Features
A History of Violence: Keef, Drill, and Chiraq (Part 2)
This is the second installment of Kyle Thacker’s essay on the musical history of Chief Keef, his connection to drill music, and gang culture in Chicago. Part one can be read here.
Complex Magazine ran a critique of the documentary The Field. Overall the critique, written by (once again) David Drake, was positive, but it did further the arguments and perspective of the documentary to push the idea that the rise of Chicago drill music artists helped bring much needed attention to the gang-related issues plaguing already impoverished communities of Chicago’s south, west, and east sides. It was the “rapper-as-reporter” idea that has been used to defend rap to outsiders who see the violence in hip-hop as being promoted by the rappers as opposed to criticize, or simple “reported.”
This idea of a positive outcome through the negativity of drill music was the focus of an article in the Chicago Reader from September 2012. The piece pitched Keef as an anti-hero. The Reader article made an impressive point that the violence showcased in the lyrics and videos of drill artists, often times directed at other gang members and artists by saying “This isn’t rap beef. This is gang beef in a rap setting.”
This “anti-hero” argument surfaced after CK’s image took a huge hit in September of 2012. This seems to be the point where the two separate (but related) narratives of music and gang-violence become a single narrative.
It was the murder of Joseph Coleman, or “Lil Jojo”, a rival musician/gang-member of CK and his a crew. Coleman was killed in what was an apparent gang attack. Coleman and CK had been sparring back and forth through music videos and social media. After Coleman’s death, a tweet from CK’s twitter account on September 5th commented on the death. In truly nihilistic and ugly fashion, the tweet mocked Coleman, saying: “Its Sad Cuz Dat Nigga Jojo Wanted To Be Jus Like Us #LMAO”

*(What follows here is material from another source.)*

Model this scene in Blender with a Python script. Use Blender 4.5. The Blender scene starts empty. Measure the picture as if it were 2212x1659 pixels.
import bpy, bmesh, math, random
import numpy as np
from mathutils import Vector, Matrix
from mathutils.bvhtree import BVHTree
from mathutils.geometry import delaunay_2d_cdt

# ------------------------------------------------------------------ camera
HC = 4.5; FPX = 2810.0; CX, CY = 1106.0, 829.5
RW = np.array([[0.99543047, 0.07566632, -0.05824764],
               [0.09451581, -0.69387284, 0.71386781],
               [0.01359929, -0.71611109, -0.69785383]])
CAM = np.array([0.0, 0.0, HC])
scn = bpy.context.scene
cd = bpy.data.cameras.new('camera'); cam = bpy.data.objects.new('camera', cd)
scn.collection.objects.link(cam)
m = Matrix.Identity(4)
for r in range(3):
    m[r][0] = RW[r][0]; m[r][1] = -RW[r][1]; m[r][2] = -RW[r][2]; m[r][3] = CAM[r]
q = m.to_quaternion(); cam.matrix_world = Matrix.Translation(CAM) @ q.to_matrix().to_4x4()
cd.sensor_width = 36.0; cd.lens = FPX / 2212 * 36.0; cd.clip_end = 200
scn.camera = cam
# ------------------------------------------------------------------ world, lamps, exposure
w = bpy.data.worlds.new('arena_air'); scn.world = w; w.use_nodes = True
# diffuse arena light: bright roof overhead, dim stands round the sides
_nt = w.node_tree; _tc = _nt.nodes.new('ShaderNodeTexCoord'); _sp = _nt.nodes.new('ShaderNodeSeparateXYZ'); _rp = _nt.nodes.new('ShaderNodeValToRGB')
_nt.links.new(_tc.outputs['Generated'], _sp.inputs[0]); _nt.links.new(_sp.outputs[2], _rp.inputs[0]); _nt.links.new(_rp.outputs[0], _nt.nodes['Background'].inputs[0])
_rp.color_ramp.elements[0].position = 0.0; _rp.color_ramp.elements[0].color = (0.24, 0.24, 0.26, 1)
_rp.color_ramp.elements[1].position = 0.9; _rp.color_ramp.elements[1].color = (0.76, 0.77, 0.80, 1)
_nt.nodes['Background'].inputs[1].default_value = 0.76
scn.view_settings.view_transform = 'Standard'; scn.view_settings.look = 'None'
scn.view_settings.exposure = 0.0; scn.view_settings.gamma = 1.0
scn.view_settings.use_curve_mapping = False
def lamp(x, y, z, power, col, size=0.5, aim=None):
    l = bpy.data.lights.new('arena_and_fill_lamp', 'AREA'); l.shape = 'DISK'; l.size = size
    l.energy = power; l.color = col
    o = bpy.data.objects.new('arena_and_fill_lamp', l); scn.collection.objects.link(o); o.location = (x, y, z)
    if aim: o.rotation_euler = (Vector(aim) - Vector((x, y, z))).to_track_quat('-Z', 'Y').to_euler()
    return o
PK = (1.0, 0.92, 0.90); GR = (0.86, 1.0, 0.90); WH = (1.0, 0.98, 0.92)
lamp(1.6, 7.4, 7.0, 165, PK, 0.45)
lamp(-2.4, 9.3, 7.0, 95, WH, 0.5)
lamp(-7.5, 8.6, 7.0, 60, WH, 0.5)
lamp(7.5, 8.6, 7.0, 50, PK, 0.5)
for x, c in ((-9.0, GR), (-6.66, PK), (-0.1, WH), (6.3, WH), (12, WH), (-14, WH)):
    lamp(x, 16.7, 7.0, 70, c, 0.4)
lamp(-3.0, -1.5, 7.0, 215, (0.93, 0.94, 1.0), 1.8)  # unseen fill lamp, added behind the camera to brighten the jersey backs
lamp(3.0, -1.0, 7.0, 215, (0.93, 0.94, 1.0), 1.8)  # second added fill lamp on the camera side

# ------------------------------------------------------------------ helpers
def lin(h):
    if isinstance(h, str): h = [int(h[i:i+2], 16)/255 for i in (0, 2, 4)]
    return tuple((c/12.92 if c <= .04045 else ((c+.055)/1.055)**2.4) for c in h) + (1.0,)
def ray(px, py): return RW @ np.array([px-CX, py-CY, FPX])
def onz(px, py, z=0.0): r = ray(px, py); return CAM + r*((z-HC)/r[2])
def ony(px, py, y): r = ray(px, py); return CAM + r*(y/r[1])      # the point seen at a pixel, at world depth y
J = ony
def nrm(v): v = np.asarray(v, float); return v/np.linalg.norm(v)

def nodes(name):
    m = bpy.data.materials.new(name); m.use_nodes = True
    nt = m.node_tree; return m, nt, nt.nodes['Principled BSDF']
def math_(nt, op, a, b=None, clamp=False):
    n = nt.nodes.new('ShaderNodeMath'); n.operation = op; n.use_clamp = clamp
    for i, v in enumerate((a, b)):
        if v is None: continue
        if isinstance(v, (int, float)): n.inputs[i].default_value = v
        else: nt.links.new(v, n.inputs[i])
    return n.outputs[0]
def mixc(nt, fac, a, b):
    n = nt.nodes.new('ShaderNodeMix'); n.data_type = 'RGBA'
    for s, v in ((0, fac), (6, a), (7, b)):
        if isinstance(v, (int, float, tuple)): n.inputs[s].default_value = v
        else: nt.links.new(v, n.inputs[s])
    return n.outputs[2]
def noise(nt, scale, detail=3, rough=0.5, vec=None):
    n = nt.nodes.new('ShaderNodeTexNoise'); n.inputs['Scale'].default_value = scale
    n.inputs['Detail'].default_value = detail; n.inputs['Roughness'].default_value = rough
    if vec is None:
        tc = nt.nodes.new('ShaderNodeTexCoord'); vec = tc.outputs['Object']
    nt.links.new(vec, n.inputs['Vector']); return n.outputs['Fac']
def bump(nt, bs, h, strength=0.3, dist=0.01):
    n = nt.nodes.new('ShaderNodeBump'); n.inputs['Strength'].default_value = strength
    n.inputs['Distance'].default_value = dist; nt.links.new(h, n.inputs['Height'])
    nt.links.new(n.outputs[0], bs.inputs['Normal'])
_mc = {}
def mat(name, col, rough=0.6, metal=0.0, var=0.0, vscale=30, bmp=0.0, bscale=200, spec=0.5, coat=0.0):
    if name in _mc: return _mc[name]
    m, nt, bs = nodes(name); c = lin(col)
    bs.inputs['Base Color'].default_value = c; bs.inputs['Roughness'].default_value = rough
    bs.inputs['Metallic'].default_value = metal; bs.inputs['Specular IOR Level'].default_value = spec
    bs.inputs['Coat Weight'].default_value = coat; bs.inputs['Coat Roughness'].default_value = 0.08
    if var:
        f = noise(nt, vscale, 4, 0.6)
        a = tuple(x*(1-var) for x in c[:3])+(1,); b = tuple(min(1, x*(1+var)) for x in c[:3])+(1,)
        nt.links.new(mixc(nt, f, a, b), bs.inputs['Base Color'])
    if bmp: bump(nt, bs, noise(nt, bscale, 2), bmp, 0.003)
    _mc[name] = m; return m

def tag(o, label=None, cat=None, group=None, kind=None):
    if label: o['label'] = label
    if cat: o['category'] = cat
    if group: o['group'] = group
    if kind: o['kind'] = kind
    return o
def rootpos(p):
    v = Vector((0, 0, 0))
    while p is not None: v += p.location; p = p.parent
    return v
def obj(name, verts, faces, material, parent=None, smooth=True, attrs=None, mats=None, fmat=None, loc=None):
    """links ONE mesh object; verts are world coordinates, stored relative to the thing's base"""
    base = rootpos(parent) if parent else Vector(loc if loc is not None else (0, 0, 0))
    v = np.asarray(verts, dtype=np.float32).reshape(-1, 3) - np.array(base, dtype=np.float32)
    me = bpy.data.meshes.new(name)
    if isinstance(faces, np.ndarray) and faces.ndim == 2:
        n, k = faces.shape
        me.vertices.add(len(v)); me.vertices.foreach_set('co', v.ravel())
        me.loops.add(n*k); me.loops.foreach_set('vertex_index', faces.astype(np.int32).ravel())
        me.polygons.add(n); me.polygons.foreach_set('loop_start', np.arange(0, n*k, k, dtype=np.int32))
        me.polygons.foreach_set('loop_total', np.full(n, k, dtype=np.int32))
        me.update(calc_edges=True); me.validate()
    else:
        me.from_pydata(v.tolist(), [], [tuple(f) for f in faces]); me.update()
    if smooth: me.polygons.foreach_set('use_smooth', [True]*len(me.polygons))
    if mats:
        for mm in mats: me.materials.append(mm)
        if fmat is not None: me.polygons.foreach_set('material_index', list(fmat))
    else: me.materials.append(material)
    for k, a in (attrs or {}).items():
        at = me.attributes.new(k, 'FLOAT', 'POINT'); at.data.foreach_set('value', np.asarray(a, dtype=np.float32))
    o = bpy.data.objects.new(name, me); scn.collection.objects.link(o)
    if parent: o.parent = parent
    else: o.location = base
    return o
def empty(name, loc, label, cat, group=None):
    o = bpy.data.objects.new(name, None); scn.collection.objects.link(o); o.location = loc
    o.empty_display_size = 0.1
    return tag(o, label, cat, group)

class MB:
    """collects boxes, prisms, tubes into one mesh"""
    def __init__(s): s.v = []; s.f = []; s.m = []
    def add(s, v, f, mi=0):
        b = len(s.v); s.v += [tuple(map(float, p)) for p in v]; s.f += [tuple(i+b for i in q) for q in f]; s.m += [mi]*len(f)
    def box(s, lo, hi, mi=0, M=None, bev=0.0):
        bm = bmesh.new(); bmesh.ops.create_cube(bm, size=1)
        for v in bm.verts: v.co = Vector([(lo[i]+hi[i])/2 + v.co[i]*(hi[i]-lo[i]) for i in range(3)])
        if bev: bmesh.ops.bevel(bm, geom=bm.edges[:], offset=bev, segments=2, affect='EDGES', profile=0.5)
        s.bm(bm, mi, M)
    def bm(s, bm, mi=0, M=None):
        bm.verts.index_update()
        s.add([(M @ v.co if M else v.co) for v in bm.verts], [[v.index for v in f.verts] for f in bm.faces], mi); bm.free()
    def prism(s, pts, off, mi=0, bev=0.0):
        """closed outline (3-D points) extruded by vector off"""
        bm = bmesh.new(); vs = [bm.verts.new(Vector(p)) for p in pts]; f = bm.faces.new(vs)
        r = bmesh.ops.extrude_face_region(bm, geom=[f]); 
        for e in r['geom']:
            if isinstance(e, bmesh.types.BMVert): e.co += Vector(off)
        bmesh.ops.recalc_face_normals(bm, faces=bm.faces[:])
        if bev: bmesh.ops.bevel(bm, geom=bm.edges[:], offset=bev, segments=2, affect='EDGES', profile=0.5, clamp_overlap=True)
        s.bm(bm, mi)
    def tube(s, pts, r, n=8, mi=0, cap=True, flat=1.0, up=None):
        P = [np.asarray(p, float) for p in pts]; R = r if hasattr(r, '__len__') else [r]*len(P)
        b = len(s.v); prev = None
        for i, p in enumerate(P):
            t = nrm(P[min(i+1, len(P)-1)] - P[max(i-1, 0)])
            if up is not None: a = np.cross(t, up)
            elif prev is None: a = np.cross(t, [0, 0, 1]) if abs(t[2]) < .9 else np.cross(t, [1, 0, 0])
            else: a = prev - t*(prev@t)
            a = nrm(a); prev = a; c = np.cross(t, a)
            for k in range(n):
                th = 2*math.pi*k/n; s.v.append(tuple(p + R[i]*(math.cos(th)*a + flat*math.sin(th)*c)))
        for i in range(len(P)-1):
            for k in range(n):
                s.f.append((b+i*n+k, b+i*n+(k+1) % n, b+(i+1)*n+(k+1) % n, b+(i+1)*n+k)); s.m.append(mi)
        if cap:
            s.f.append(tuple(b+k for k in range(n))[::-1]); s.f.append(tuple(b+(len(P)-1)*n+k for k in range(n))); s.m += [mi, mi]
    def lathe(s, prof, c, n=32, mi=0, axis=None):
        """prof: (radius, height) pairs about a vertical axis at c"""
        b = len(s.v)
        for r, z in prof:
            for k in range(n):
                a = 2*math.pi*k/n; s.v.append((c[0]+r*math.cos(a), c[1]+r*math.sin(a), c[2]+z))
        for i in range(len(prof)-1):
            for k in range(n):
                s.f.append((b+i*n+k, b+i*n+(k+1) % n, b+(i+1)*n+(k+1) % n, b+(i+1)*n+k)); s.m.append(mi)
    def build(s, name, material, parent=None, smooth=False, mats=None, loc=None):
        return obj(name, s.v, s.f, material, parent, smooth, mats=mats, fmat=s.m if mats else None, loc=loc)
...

People were repulsed. The Chicago Police Department took note too, and began investigating CK’s role in the murder. This was no longer just entertainment – the tweet had more impact on CK’s image than any single line from his music. It made people come around to the sentiments expressed by Lupe Fiasco a week prior to the tweet. Lupe, in an interview with a radio station in Baltimore, said that “Chief Keef scared [him].”
The controversy surrounding the tweet was furthered when Pitchfork retracted a video from an interview they did with CK in July. The interview, for Pitchfork’s rap-focused “Selector” series, took place at a gun range. The interview starts off like a lot of Keef’s videos, with guns pointed towards the camera while a rap beat played as the soundtrack. The video was requested by the Chicago Police Department as evidence of CK violating his probation.
There had been over 263 murders in Chicago by the time Pitchfork published this interview in July. On September 4th, Joseph Coleman became the 376th person murdered in 2012.
Now the media played a role in the legal troubles of an artist. The Pitchfork interview highlights a (potential) problem that has been plaguing hip-hop for so long: the people who listen to and cover this music a lot of times don’t look like those who make the music. They don’t come from the same background as these artists and don’t face the same life circumstances.
It was interesting to note that Pitchfork didn’t pull the interview until after the CK-Lil Jojo tweet in September. Very few outlets took offense to the interview being hosted in a gun range. Complex ran a write-up on it, essentially co-signing it as something worth viewing. Seven months into a very deadly year there was little criticism of CK outside of his music.
The rapper Rhymefest was featured in The Field as an elder statesman of Chicago’s rap scene. He currently works to create a better life for Chicago’s poor communities by helping kids through mentoring programs. Rhymefest was also one of the few loud voices to point out the direct relation and influence between artists like CK and the violence these rappers rhyme about in their music. He wrote in April of 2012 that Chief Keef was “a bomb” whose sole purpose was to “destroy.” He also criticized the role of the music industry in building and promoting these “bombs.”
What the coverage of CK showed us is that the media has a very hard time being socially critical of anything presented as entertainment. It’s unfortunate but it seems that the “rapper as reporter” ideal is really just an ideal. We didn’t take anything out of Keef’s music other than a certain value of entertainment. It wasn’t his music that led to the dual coverage of Chicago’s violence and Chicago’s rappers that we have today – it was a tweet. And it was for other rappers, non-rappers were the ones to point out the potential dangerous element of drill music catching fire.
It’s probably why Rhymefest now acts more as a mentor than a musician. Can we expect our musicians to be heroes or anti-heroes when we really view them as entertainers? We can only do that if we become more critical of ourselves and what we deem as entertainment.
Chicago ended 2012 with 514 homicides. 2013 saw a significant drop with 415 murders – Chicago’s lowest since 1965.